Spokane’s COPS Downtown organization is spearheading a new community-based effort to clean up prostitution, drug dealing, gang fights and other inner-city problems at three specific locations in the city’s urban core.

City Council members Tuesday got a briefing on the latest efforts to combat crime at Main and Division, the 400 block of West Sprague, and 2nd and Cedar. The report came during the council’s annual town hall meeting with neighborhood groups in the southwest part of the city.

Betty Findley, of COPS Downtown, said she has been working with police, neighborhood leaders, the Downtown Spokane Partnership, property owners and business owners in mounting a block-to-block attack on urban crime.

Security ambassadors for the Downtown Spokane Partnership videotaped alleged criminal activity in parking lots along the 400 block of West Sprague and used the evidence to help gain cooperation from property owners, she said.

Parking lot owners have posted no-loitering and no-trespassing signs, giving police greater authority to investigate suspicious activity on private property, Findley said.

Benches that had been used for loitering by vagrants were removed at the bus and train depot at Sprague and Bernard.

Authorities are considering legal action against the owner of an apartment building that has been linked to criminal problems in the downtown area, she said.

Findley called on city police to resume bike patrols next summer despite budget cuts.

Work has stalled on an effort to combat prostitution and drug dealing at 2nd and Cedar, in part because some surrounding property owners have yet to become involved, Findley said.

Even so, Gary Pollard, chairman of the Riverside Neighborhood Council, said the efforts have been “making remarkable progress” in slowing down urban crime. He said downtown crime prevention is crucial for the city’s efforts to foster conventions and tourism.

The people involved in the effort have dubbed their meetings as “cappuccino” groups, which is a loose acronym for “citizens and police partnering under the common cause of improving neighborhoods one” block at a time.

Council members also were told that the city’s decision to cut funding for neighborhood planning has stopped some neighborhoods from gaining a measure of control over future land-use development in their areas.

Janet Anderson, chairwoman of the Browne’s Addition Neighborhood Council, said her organization wanted to develop a detailed neighborhood plan to encourage preservation of the historic character of the area, but has now been stymied by a withdrawal of staff support from the planning department.

Mayor Jim West cut the planning budget last year and moved several planners to a new division of economic development.

Brian Belsby, of the Latah/Hangman Valley Neighborhood Council, said residents in his area want to have a say in the way commercial and residential growth occurs in his neighborhood as well.
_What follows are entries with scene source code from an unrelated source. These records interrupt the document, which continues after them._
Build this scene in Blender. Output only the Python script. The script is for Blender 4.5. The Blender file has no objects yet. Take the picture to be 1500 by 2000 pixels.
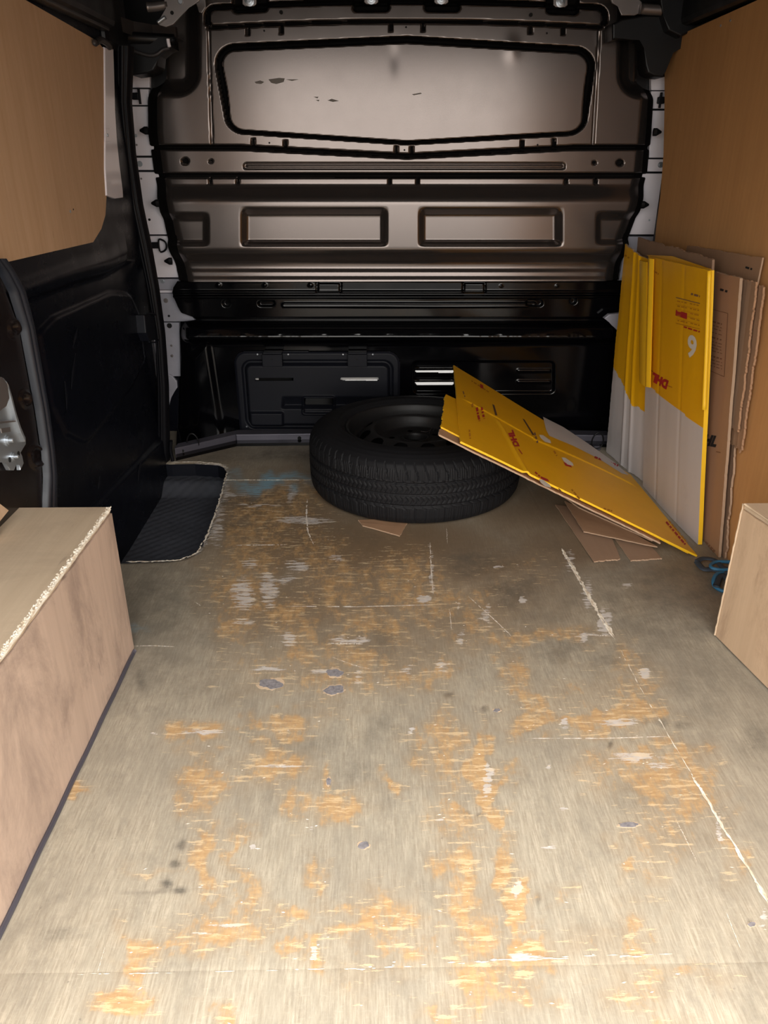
import bpy, bmesh, math, random
import numpy as np
from math import sin, cos, pi, radians, sqrt
from mathutils import Vector
random.seed(4); rng = np.random.default_rng(7)
S = bpy.context.scene
COL = S.collection

# ------------------------------------------------------------------ camera
FPX = 1500.0; PITCH = radians(25); YAW = radians(.9); CAM = np.array([-.117, 0, .95])
cd = bpy.data.cameras.new('camera'); cam = bpy.data.objects.new('camera', cd); COL.objects.link(cam)
cam.location = CAM; cam.rotation_euler = (pi/2-PITCH, 0, -YAW)
cd.sensor_fit = 'VERTICAL'; cd.sensor_height = 36; cd.lens = 27; cd.clip_start = .02; cd.clip_end = 200
S.camera = cam
# ------------------------------------------------------------------ world, light, exposure
S.view_settings.view_transform = 'Standard'; S.view_settings.look = 'None'
S.view_settings.gamma = 1; S.view_settings.use_curve_mapping = False
S.view_settings.exposure = .38
w = bpy.data.worlds.new('sky'); S.world = w; w.use_nodes = True
nt = w.node_tree; nt.nodes.clear()
wo = nt.nodes.new('ShaderNodeOutputWorld'); bg = nt.nodes.new('ShaderNodeBackground')
tc = nt.nodes.new('ShaderNodeTexCoord'); sx = nt.nodes.new('ShaderNodeSeparateXYZ')
cr = nt.nodes.new('ShaderNodeValToRGB')
cr.color_ramp.elements[0].position = 0.0; cr.color_ramp.elements[0].color = (.44, .42, .395, 1)
cr.color_ramp.elements[1].position = 1.0; cr.color_ramp.elements[1].color = (1, .98, .95, 1)
nt.links.new(tc.outputs['Generated'], sx.inputs[0]); nt.links.new(sx.outputs['Z'], cr.inputs[0])
nt.links.new(cr.outputs[0], bg.inputs[0]); nt.links.new(bg.outputs[0], wo.inputs[0])
bg.inputs[1].default_value = 6.4
# portal at the open rear doors (guides daylight sampling, gives no light)
pl = bpy.data.lights.new('rear_opening_portal', 'AREA'); pl.shape = 'RECTANGLE'; pl.size = 1.8; pl.size_y = 1.5
po = bpy.data.objects.new('rear_opening_portal', pl); COL.objects.link(po)
po.location = (0, .17, .67); po.rotation_euler = (pi/2, 0, 0); pl.cycles.is_portal = True
S.cycles.max_bounces = 8; S.cycles.diffuse_bounces = 6; S.cycles.glossy_bounces = 4

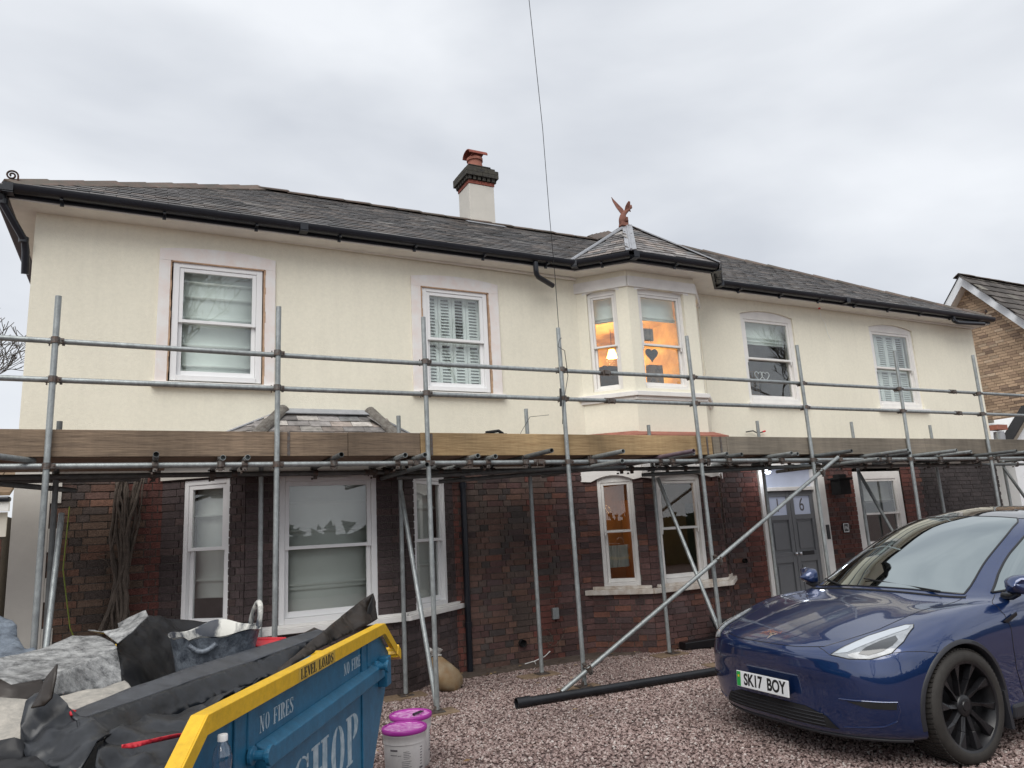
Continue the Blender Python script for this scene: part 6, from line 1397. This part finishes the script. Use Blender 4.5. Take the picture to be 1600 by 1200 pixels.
both(line, "screen_edge", [(8.1, 0), (8.1, 3.15), (9, 3.36), (10, 3.56), (10.38, 3.56), (10.62, 3.05), (10.62, 0)], .007, M['black'], .001)
# headlights: wedge with bright upper strip and dark lower chamber
HL = [(4.68, 1.70), (4.50, 2.08), (4.48, 2.56), (4.70, 3.06), (5.18, 3.34), (5.92, 3.56), (6.12, 3.50), (6.18, 3.22), (6.0, 2.80), (5.64, 2.32), (5.12, 1.95)]
for mi in (False, True):
    h_ = patch("headlight", HL, M['lamp_clear'], .004, step=.09, mirror=mi)
    patch("light_strip", [(4.74, 1.78), (5.12, 2.02), (5.62, 2.38), (5.96, 2.84), (6.12, 3.22), (6.06, 3.42), (5.88, 3.42), (5.70, 3.10), (5.42, 2.72), (5.08, 2.34), (4.80, 2.06)], M['lamp_bright'], .0065, h_, step=.08, mirror=mi)
    patch("lamp_chamber", [(4.72, 2.30), (5.02, 2.46), (5.32, 2.78), (5.54, 3.12), (5.30, 3.20), (5.02, 3.08), (4.78, 2.84), (4.64, 2.52)], M['lamp_dark'], .0066, h_, step=.08, mirror=mi)
    line("lamp_edge", HL+[HL[0]], .0035, M['black'], .002, mirror=mi, parent=h_)
# shut lines
both(line, "bonnet_gap", [(5.02, 0), (5.02, .9), (5.10, 1.5), (5.50, 1.9), (6.05, 2.45), (6.6, 2.75), (7.2, 3.0), (7.8, 3.25), (8.05, 3.35)], .0028, M['black'], -.0003)
both(line, "door_gap", [(8.0, 5.1), (7.4, 5.6), (6.8, 5.95), (6, 6.1), (5, 6.12), (4, 6.1), (3, 6.1), (2, 6.15), (1.3, 6.2)], .003, M['black'], -.0003)
both(line, "wing_gap", [(4.70, 3.06), (4.72, 3.4), (4.66, 3.8), (4.5, 4.2)], .0022, M['black'], -.0003)
both(line, "bumper_gap", [(5.06, 1.4), (4.9, 1.55), (4.68, 1.68)], .0022, M['black'], -.0003)
# lower intake, corner slots and lip
patch("lower_intake", [(1.15, -1.6), (1.15, 0), (1.15, 1.6), (1.70, 1.35), (2.0, .9), (2.0, 0), (2.0, -.9), (1.7, -1.35)], M['matblack'], .004, step=.15)
for k in range(4): line("intake_slat", [(1.28+.16*k, -1.3), (1.28+.16*k, 0), (1.28+.16*k, 1.3)], .004, M['cladding'], .006)
both(patch, "corner_slot", [(2.50, 1.84), (2.28, 2.3), (2.24, 3.0), (2.52, 3.04), (2.54, 2.4)], M['matblack'], .004, step=.1)
both(line, "corner_crease", [(2.56, 1.7), (2.57, 2.4), (2.55, 3.06), (2.2, 3.08), (1.75, 2.95), (1.5, 2.6), (1.3, 1.7)], .004, M['paint'], .001)
line("front_lip", [(.55, -3.2), (.55, -1.5), (.55, 0), (.55, 1.5), (.55, 3.2)], .014, M['cladding'], .002)
line("cowl_trim", [(7.98, -3.4), (7.98, 0), (7.98, 3.4)], .012, M['matblack'], -.002)
def wiper(c0, c1, r1, nm="wiper"):
    w = MB(); a = Sf(8.05, abs(c0)); b = Sf(r1, abs(c1)); na = Sn(8.05, abs(c0))*.02; nb_ = Sn(r1, abs(c1))*.018
    sa = 1 if c0 > 0 else -1; sb = 1 if c1 > 0 else -1
    w.tube([(a[0]+na[0], sa*(a[1]+na[1]), a[2]+na[2]), (b[0]+nb_[0], sb*(b[1]+nb_[1]), b[2]+nb_[2])], [.008, .006], 6); return w.build(nm, M['matblack'], car, local=True)
wiper(2.2, -.4, 8.28); wiper(-1.0, -3.0, 8.30)
# badge, plate
badge = MB(); bp_ = Sf(5.15, 0); 
for P_ in ([(-.040, .030), (-.030, .022), (0, .027), (.030, .022), (.040, .030), (.0, .037)], [(-.034, .019), (-.012, .022), (-.010, .014), (0, -.04), (.010, .014), (.012, .022), (.034, .019), (.030, .011), (.014, .012), (0, -.052), (-.014, .012), (-.030, .011)]):
    n_ = Sn(5.35, 0); o_ = Sf(5.35, 0); u_ = np.array([0, 1, 0]); v_ = np.cross(u_, n_); v_ = -v_ if v_[2] < 0 else v_
    if len(P_) > 6: tri = [[P_[0], P_[1], P_[2], P_[11]], [P_[11], P_[10], P_[2]], [P_[2], P_[3], P_[4]], [P_[5], P_[6], P_[7], P_[8]], [P_[5], P_[8], P_[4]], [P_[3], P_[9], P_[10], P_[2]], [P_[3], P_[4], P_[8], P_[9]]]
    else: tri = [[P_[0], P_[1], P_[2], P_[5]], [P_[5], P_[2], P_[3], P_[4]]]
    for q in tri: badge.prism([Vector(o_+u_*a+v_*b+n_*.002) for a, b in q], Vector(n_*.004))
badge.build("badge", M['chrome'], car, local=True)
pm = Matrix.Translation((.862, 0, .46)) @ Matrix.Rotation(R(-4), 4, 'Y')
w = MB(); w.box(0, .010, -.26, .26, -.0555, .0555); w.box(-.06, 0, -.2, .2, -.05, .05, 1); q = w.build("number_plate", [M['plate'], M['cladding']], car, local=True, bevel=.003); q.matrix_local = pm
pl = q
w = MB(); w.box(.0102, .0112, -.255, -.215, -.051, .051); w.build("green_band", M['plateg'], pl, local=True)
w = MB(); w.box(.0113, .0116, -.243, -.227, .012, .028); w.build("band_mark", M['skipyel'], pl, local=True)
tm = Matrix(((0, 0, 1, .0104), (1, 0, 0, .018), (0, 1, 0, -.001), (0, 0, 0, 1)))
for txt, cx in (("SK17", -.105), ("BOY", .125)):
    textobj(txt, .112, "plate_letters", M['platek'], pl, tm @ Matrix.Translation((cx, 0, 0)), .0006, True, sx=.80, bold=.0035)
# arch cladding following the body side
def side_y(x, z):
    best = .93
    hit = bvh.ray_cast(Vector((x, 1.6, z)), Vector((0, -1, 0)))
    return hit[0].y if hit[0] is not None else None
bm = bmesh.new(); bm.from_mesh(me); bvh = BVHTree.FromBMesh(bm); bm.free()
for ax in (0, -2.89):
    for sg in (1, -1):
        w = MB(); n = 36; rows = []
        for k in range(n+1):
            a = R(-14+208*k/n); row = []
            for r_, o_ in ((.392, -.10), (.392, .002), (.396, .007), (.418, .006), (.422, .0)):
                x, z = ax+r_*math.cos(a), .352+r_*math.sin(a); y = side_y(x, max(z, .24)); y = .9 if y is None else y
                row.append((x, sg*(y+o_), z))
            rows.append(row)
        w.add([p for r_ in rows for p in r_], [(k*5+i, (k+1)*5+i, (k+1)*5+i+1, k*5+i+1) for k in range(n) for i in range(4)]); w.build("arch_trim", M['cladding'], car, local=True, smooth=True)
w = MB()
for sg in (1, -1): w.box(-2.45, -.45, min(sg*.86, sg*.955), max(sg*.86, sg*.955), .20, .30)
w.build("sill_trim", M['cladding'], car, local=True, bevel=.02)
# mirrors
for sg in (1, -1):
    w = MB(); n = 16; vs = []
    prf = [(0, .0), (.02, .55), (.06, .9), (.11, 1.0), (.135, .98), (.14, .9), (.14, 0)]
    for (dx, sc_) in prf:
        for k in range(n):
            a = 2*math.pi*k/n; cy_, sy_ = math.cos(a), math.sin(a)
            ex = math.copysign(abs(cy_)**.6, cy_)*.105*sc_; ez = math.copysign(abs(sy_)**.6, sy_)*.07*sc_
            vs.append((-.64-dx-.03*(cy_), sg*(.985+ex), 1.07+ez+.01*cy_))
    w.add(vs, [(i*n+k, i*n+(k+1) % n, (i+1)*n+(k+1) % n, (i+1)*n+k) for i in range(len(prf)-1) for k in range(n)]); mo = w.build("door_mirror", M['paint'], car, local=True, smooth=True)
    w = MB(); w.tube([(-.72, sg*.84, .985), (-.71, sg*.91, .985), (-.69, sg*.97, 1.01)], [.03, .024, .02], 8); w.build("mirror_arm", M['black'], mo, local=True, smooth=True)
# side repeater camera
for sg in (1, -1):
    w = MB(); w.prism([(-.50, sg*.945, .84), (-.66, sg*.942, .885), (-.66, sg*.942, .865), (-.54, sg*.945, .825)], (0, sg*.012, 0)); w.build("side_camera", M['black'], car, local=True)
# wheels
def wheel(ax, sg, steer=0):
    wb = MB(); T_ = [(.262, -.11), (.280, -.118), (.30, -.124), (.33, -.120), (.350, -.105), (.356, -.08), (.356, .08), (.350, .105), (.33, .120), (.305, .124), (.285, .120), (.270, .108)]
    wb.lathe(T_, (0, 0, 0), 64, 'y'); t_ = wb.build("tyre", M['tyre'], car, local=True, smooth=True)
    t_.location = (ax, sg*.845, .352); t_.rotation_euler = (0, 0, steer)
    w = MB()
    for k in range(72):
        a = 2*math.pi*k/72; ca, sa = math.cos(a), math.sin(a)
        for y0, y1, sl in ((-.10, -.045, .03), (-.038, .038, -.03), (.045, .10, .03)):
            p = lambda r_, aa, y: (r_*math.cos(aa), y, r_*math.sin(aa))
            a2 = a+.052
            w.hexa([p(.355, a, y0), p(.355, a2, y0), p(.355, a2+sl, y1), p(.355, a+sl, y1), p(.3615, a, y0), p(.3615, a2, y0), p(.3615, a2+sl, y1), p(.3615, a+sl, y1)])
    w.build("tread", M['tyre'], t_, local=True)
    w = MB(); f = sg
    w.lathe([(.266, f*.110), (.280, f*.116), (.282, f*.108), (.272, f*.100), (.268, f*.02), (.25, f*-.02), (.05, f*-.02), (0, f*-.02)], (0, 0, 0), 48, 'y'); rm = w.build("rim", M['rim'], t_, local=True, smooth=True)
    w = MB(); w.lathe([(0, f*.088), (.030, f*.088), (.034, f*.082), (.062, f*.080), (.070, f*.070), (.072, f*.03)], (0, 0, 0), 32, 'y'); w.build("hub_cap", M['rim'], t_, local=True, smooth=True)
    for k in range(10):
        a = 2*math.pi*k/10; w = MB(); big = k % 2 == 0
        def P_(r_, da, y): return (r_*math.cos(a+da*(1 if True else -1)), f*y, r_*math.sin(a+da))
        w0, w1 = (.20, .13) if big else (.20, .10)
        A = [P_(.066, -w0, .072), P_(.066, w0*1.0, .066), P_(.165, w1*.55+.10, .078), P_(.165, -w1*.55+.10, .090), P_(.271, -w1*.9+.14, .104), P_(.271, w1*.9+.14, .098)]
        Bk = [P_(.066, -w0, .03), P_(.066, w0, .03), P_(.165, w1*.55+.10, .045), P_(.165, -w1*.55+.10, .045), P_(.271, -w1*.9+.14, .055), P_(.271, w1*.9+.14, .055)]
        w.hexa([Bk[0], Bk[1], Bk[2], Bk[3], A[0], A[1], A[2], A[3]]); w.hexa([Bk[3], Bk[2], Bk[5], Bk[4], A[3], A[2], A[5], A[4]])
        w.build("spoke_blade", M['rim'], t_, local=True, bevel=.003)
    return t_
for ax in (0, -2.89):
    for sg in (1, -1): wheel(ax, sg, 0)
w = MB(); w.box(-.25, .3, -.6, .6, .17, .60); w.box(-3.3, -2.5, -.6, .6, .2, .6); w.build("underbody", M['matblack'], car, local=True)
w = MB(); w.hexa([(-.40, .80, .16), (-.37, .80, .16), (-.37, .97, .16), (-.40, .97, .16), (-.40, .80, .42), (-.37, .80, .42), (-.37, .955, .40), (-.40, .955, .40)]); w.build("mud_flap", M['cladding'], car, local=True)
Kevin Holland, chairman of the West Hills Neighborhood Council, echoed Belsby’s comments. He said residential growth on the west side of the city has heightened residents’ concerns about managing growth.

Belsby also said the neighborhood is wondering when the state will make proposed improvements to U.S. Highway 195. Residents must negotiate potentially dangerous intersections at Cheney-Spokane and Meadowlane roads and a dilapidated stretch of Qualchan Drive, but the state has not set a timetable for proposed interchanges and access roads, he said.

Sue Drury and Bud Hull, of the COPS Southwest organization, said their greatest success in 2004 was rehabilitating the 1600 block of West 6th Avenue, an area that had been troubled by crime.